> **Your instructions**: Exactly reproduce the lines that follow.

• • • • •

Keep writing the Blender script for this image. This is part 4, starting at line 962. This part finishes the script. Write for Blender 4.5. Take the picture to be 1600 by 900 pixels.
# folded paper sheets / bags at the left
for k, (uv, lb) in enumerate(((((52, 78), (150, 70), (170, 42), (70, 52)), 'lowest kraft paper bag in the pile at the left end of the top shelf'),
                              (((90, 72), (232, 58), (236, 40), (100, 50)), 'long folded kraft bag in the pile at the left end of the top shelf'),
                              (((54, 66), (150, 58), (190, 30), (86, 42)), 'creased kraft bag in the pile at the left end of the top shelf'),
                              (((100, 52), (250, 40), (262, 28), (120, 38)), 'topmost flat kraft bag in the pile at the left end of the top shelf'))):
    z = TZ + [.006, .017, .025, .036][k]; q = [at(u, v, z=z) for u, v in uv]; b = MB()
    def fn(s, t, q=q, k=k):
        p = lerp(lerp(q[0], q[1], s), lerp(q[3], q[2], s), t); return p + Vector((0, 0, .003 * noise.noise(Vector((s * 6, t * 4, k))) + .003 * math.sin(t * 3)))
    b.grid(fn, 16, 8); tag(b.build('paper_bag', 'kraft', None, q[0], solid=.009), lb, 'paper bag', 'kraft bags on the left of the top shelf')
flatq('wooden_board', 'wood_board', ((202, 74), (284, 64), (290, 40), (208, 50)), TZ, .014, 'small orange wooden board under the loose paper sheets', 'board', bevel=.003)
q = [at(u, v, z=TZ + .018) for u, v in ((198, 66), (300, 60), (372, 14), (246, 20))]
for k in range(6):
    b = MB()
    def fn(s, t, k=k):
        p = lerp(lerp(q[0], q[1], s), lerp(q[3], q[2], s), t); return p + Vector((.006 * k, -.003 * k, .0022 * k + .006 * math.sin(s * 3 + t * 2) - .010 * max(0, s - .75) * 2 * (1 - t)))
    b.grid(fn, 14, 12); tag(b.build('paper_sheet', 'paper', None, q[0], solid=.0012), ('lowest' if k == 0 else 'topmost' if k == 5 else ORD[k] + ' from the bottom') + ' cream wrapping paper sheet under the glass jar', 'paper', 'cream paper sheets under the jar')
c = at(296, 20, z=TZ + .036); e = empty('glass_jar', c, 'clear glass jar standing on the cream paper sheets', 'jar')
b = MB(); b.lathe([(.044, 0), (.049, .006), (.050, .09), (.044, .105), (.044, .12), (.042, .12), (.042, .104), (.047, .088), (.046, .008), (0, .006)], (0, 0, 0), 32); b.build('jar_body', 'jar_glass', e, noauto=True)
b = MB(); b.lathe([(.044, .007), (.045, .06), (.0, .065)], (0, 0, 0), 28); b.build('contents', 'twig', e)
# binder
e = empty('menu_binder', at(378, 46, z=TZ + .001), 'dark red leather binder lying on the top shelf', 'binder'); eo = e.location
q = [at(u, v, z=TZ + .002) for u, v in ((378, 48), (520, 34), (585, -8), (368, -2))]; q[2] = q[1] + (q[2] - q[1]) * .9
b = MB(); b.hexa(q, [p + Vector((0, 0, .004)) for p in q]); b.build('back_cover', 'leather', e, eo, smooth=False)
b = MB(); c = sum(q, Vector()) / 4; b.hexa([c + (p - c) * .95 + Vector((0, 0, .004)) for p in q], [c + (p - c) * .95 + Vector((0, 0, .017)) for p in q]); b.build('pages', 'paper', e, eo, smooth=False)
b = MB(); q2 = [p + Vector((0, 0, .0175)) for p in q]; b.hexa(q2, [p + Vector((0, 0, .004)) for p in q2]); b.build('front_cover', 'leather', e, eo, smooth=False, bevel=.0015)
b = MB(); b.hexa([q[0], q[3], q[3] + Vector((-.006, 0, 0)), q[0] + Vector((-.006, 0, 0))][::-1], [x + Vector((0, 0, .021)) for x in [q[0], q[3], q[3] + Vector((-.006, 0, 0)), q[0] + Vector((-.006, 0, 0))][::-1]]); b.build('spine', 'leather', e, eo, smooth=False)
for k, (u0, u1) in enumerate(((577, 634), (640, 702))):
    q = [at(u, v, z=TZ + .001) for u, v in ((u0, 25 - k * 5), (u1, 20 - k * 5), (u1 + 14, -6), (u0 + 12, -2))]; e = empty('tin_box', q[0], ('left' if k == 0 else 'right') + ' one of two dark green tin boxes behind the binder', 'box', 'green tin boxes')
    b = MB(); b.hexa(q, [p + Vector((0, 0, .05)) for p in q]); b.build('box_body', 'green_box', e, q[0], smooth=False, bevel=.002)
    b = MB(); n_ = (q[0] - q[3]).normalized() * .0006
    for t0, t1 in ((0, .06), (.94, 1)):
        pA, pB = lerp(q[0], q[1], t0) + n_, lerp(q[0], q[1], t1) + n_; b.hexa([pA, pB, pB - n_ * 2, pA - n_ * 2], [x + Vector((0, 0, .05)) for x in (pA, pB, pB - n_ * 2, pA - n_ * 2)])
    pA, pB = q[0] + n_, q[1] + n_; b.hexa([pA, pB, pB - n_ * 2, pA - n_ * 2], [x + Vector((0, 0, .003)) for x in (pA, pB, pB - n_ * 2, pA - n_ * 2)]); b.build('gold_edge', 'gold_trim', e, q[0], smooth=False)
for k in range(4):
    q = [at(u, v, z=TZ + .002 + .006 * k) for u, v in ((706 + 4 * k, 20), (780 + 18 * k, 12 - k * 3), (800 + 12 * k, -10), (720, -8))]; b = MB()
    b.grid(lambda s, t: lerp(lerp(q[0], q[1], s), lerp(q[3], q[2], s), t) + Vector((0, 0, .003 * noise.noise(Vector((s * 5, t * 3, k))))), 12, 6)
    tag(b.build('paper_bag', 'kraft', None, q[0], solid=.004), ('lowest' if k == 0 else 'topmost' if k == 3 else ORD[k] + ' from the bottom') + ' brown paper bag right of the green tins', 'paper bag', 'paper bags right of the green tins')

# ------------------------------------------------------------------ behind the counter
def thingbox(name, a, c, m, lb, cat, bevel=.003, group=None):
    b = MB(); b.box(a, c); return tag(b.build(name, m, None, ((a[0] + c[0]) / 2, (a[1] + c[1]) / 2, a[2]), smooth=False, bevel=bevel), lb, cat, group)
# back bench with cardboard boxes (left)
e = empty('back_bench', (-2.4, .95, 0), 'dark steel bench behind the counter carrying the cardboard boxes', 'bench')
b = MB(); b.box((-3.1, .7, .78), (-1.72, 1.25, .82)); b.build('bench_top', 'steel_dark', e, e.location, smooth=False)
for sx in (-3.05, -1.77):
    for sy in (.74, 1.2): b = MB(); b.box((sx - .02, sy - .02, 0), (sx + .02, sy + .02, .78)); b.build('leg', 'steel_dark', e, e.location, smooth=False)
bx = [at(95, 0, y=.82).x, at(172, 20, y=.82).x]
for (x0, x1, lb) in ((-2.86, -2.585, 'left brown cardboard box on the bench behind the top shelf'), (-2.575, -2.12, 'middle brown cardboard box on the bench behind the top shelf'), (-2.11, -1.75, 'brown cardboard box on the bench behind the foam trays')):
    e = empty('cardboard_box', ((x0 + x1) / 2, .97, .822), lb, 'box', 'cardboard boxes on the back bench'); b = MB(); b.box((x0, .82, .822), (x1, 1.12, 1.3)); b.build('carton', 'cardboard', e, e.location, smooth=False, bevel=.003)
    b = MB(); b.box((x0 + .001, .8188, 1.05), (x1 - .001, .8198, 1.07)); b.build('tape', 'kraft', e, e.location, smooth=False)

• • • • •

> **The reply**:
Keep writing the Blender script for this image. This is part 4, starting at line 962. This part finishes the script. Write for Blender 4.5. Take the picture to be 1600 by 900 pixels.
# folded paper sheets / bags at the left
for k, (uv, lb) in enumerate(((((52, 78), (150, 70), (170, 42), (70, 52)), 'lowest kraft paper bag in the pile at the left end of the top shelf'),
                              (((90, 72), (232, 58), (236, 40), (100, 50)), 'long folded kraft bag in the pile at the left end of the top shelf'),
                              (((54, 66), (150, 58), (190, 30), (86, 42)), 'creased kraft bag in the pile at the left end of the top shelf'),
                              (((100, 52), (250, 40), (262, 28), (120, 38)), 'topmost flat kraft bag in the pile at the left end of the top shelf'))):
    z = TZ + [.006, .017, .025, .036][k]; q = [at(u, v, z=z) for u, v in uv]; b = MB()
    def fn(s, t, q=q, k=k):
        p = lerp(lerp(q[0], q[1], s), lerp(q[3], q[2], s), t); return p + Vector((0, 0, .003 * noise.noise(Vector((s * 6, t * 4, k))) + .003 * math.sin(t * 3)))
    b.grid(fn, 16, 8); tag(b.build('paper_bag', 'kraft', None, q[0], solid=.009), lb, 'paper bag', 'kraft bags on the left of the top shelf')
flatq('wooden_board', 'wood_board', ((202, 74), (284, 64), (290, 40), (208, 50)), TZ, .014, 'small orange wooden board under the loose paper sheets', 'board', bevel=.003)
q = [at(u, v, z=TZ + .018) for u, v in ((198, 66), (300, 60), (372, 14), (246, 20))]
for k in range(6):
    b = MB()
    def fn(s, t, k=k):
        p = lerp(lerp(q[0], q[1], s), lerp(q[3], q[2], s), t); return p + Vector((.006 * k, -.003 * k, .0022 * k + .006 * math.sin(s * 3 + t * 2) - .010 * max(0, s - .75) * 2 * (1 - t)))
    b.grid(fn, 14, 12); tag(b.build('paper_sheet', 'paper', None, q[0], solid=.0012), ('lowest' if k == 0 else 'topmost' if k == 5 else ORD[k] + ' from the bottom') + ' cream wrapping paper sheet under the glass jar', 'paper', 'cream paper sheets under the jar')
c = at(296, 20, z=TZ + .036); e = empty('glass_jar', c, 'clear glass jar standing on the cream paper sheets', 'jar')
b = MB(); b.lathe([(.044, 0), (.049, .006), (.050, .09), (.044, .105), (.044, .12), (.042, .12), (.042, .104), (.047, .088), (.046, .008), (0, .006)], (0, 0, 0), 32); b.build('jar_body', 'jar_glass', e, noauto=True)
b = MB(); b.lathe([(.044, .007), (.045, .06), (.0, .065)], (0, 0, 0), 28); b.build('contents', 'twig', e)
# binder
e = empty('menu_binder', at(378, 46, z=TZ + .001), 'dark red leather binder lying on the top shelf', 'binder'); eo = e.location
q = [at(u, v, z=TZ + .002) for u, v in ((378, 48), (520, 34), (585, -8), (368, -2))]; q[2] = q[1] + (q[2] - q[1]) * .9
b = MB(); b.hexa(q, [p + Vector((0, 0, .004)) for p in q]); b.build('back_cover', 'leather', e, eo, smooth=False)
b = MB(); c = sum(q, Vector()) / 4; b.hexa([c + (p - c) * .95 + Vector((0, 0, .004)) for p in q], [c + (p - c) * .95 + Vector((0, 0, .017)) for p in q]); b.build('pages', 'paper', e, eo, smooth=False)
b = MB(); q2 = [p + Vector((0, 0, .0175)) for p in q]; b.hexa(q2, [p + Vector((0, 0, .004)) for p in q2]); b.build('front_cover', 'leather', e, eo, smooth=False, bevel=.0015)
b = MB(); b.hexa([q[0], q[3], q[3] + Vector((-.006, 0, 0)), q[0] + Vector((-.006, 0, 0))][::-1], [x + Vector((0, 0, .021)) for x in [q[0], q[3], q[3] + Vector((-.006, 0, 0)), q[0] + Vector((-.006, 0, 0))][::-1]]); b.build('spine', 'leather', e, eo, smooth=False)
for k, (u0, u1) in enumerate(((577, 634), (640, 702))):
    q = [at(u, v, z=TZ + .001) for u, v in ((u0, 25 - k * 5), (u1, 20 - k * 5), (u1 + 14, -6), (u0 + 12, -2))]; e = empty('tin_box', q[0], ('left' if k == 0 else 'right') + ' one of two dark green tin boxes behind the binder', 'box', 'green tin boxes')
    b = MB(); b.hexa(q, [p + Vector((0, 0, .05)) for p in q]); b.build('box_body', 'green_box', e, q[0], smooth=False, bevel=.002)
    b = MB(); n_ = (q[0] - q[3]).normalized() * .0006
    for t0, t1 in ((0, .06), (.94, 1)):
        pA, pB = lerp(q[0], q[1], t0) + n_, lerp(q[0], q[1], t1) + n_; b.hexa([pA, pB, pB - n_ * 2, pA - n_ * 2], [x + Vector((0, 0, .05)) for x in (pA, pB, pB - n_ * 2, pA - n_ * 2)])
    pA, pB = q[0] + n_, q[1] + n_; b.hexa([pA, pB, pB - n_ * 2, pA - n_ * 2], [x + Vector((0, 0, .003)) for x in (pA, pB, pB - n_ * 2, pA - n_ * 2)]); b.build('gold_edge', 'gold_trim', e, q[0], smooth=False)
for k in range(4):
    q = [at(u, v, z=TZ + .002 + .006 * k) for u, v in ((706 + 4 * k, 20), (780 + 18 * k, 12 - k * 3), (800 + 12 * k, -10), (720, -8))]; b = MB()
    b.grid(lambda s, t: lerp(lerp(q[0], q[1], s), lerp(q[3], q[2], s), t) + Vector((0, 0, .003 * noise.noise(Vector((s * 5, t * 3, k))))), 12, 6)
    tag(b.build('paper_bag', 'kraft', None, q[0], solid=.004), ('lowest' if k == 0 else 'topmost' if k == 3 else ORD[k] + ' from the bottom') + ' brown paper bag right of the green tins', 'paper bag', 'paper bags right of the green tins')

# ------------------------------------------------------------------ behind the counter
def thingbox(name, a, c, m, lb, cat, bevel=.003, group=None):
    b = MB(); b.box(a, c); return tag(b.build(name, m, None, ((a[0] + c[0]) / 2, (a[1] + c[1]) / 2, a[2]), smooth=False, bevel=bevel), lb, cat, group)
# back bench with cardboard boxes (left)
e = empty('back_bench', (-2.4, .95, 0), 'dark steel bench behind the counter carrying the cardboard boxes', 'bench')
b = MB(); b.box((-3.1, .7, .78), (-1.72, 1.25, .82)); b.build('bench_top', 'steel_dark', e, e.location, smooth=False)
for sx in (-3.05, -1.77):
    for sy in (.74, 1.2): b = MB(); b.box((sx - .02, sy - .02, 0), (sx + .02, sy + .02, .78)); b.build('leg', 'steel_dark', e, e.location, smooth=False)
bx = [at(95, 0, y=.82).x, at(172, 20, y=.82).x]
for (x0, x1, lb) in ((-2.86, -2.585, 'left brown cardboard box on the bench behind the top shelf'), (-2.575, -2.12, 'middle brown cardboard box on the bench behind the top shelf'), (-2.11, -1.75, 'brown cardboard box on the bench behind the foam trays')):
    e = empty('cardboard_box', ((x0 + x1) / 2, .97, .822), lb, 'box', 'cardboard boxes on the back bench'); b = MB(); b.box((x0, .82, .822), (x1, 1.12, 1.3)); b.build('carton', 'cardboard', e, e.location, smooth=False, bevel=.003)
    b = MB(); b.box((x0 + .001, .8188, 1.05), (x1 - .001, .8198, 1.07)); b.build('tape', 'kraft', e, e.location, smooth=False)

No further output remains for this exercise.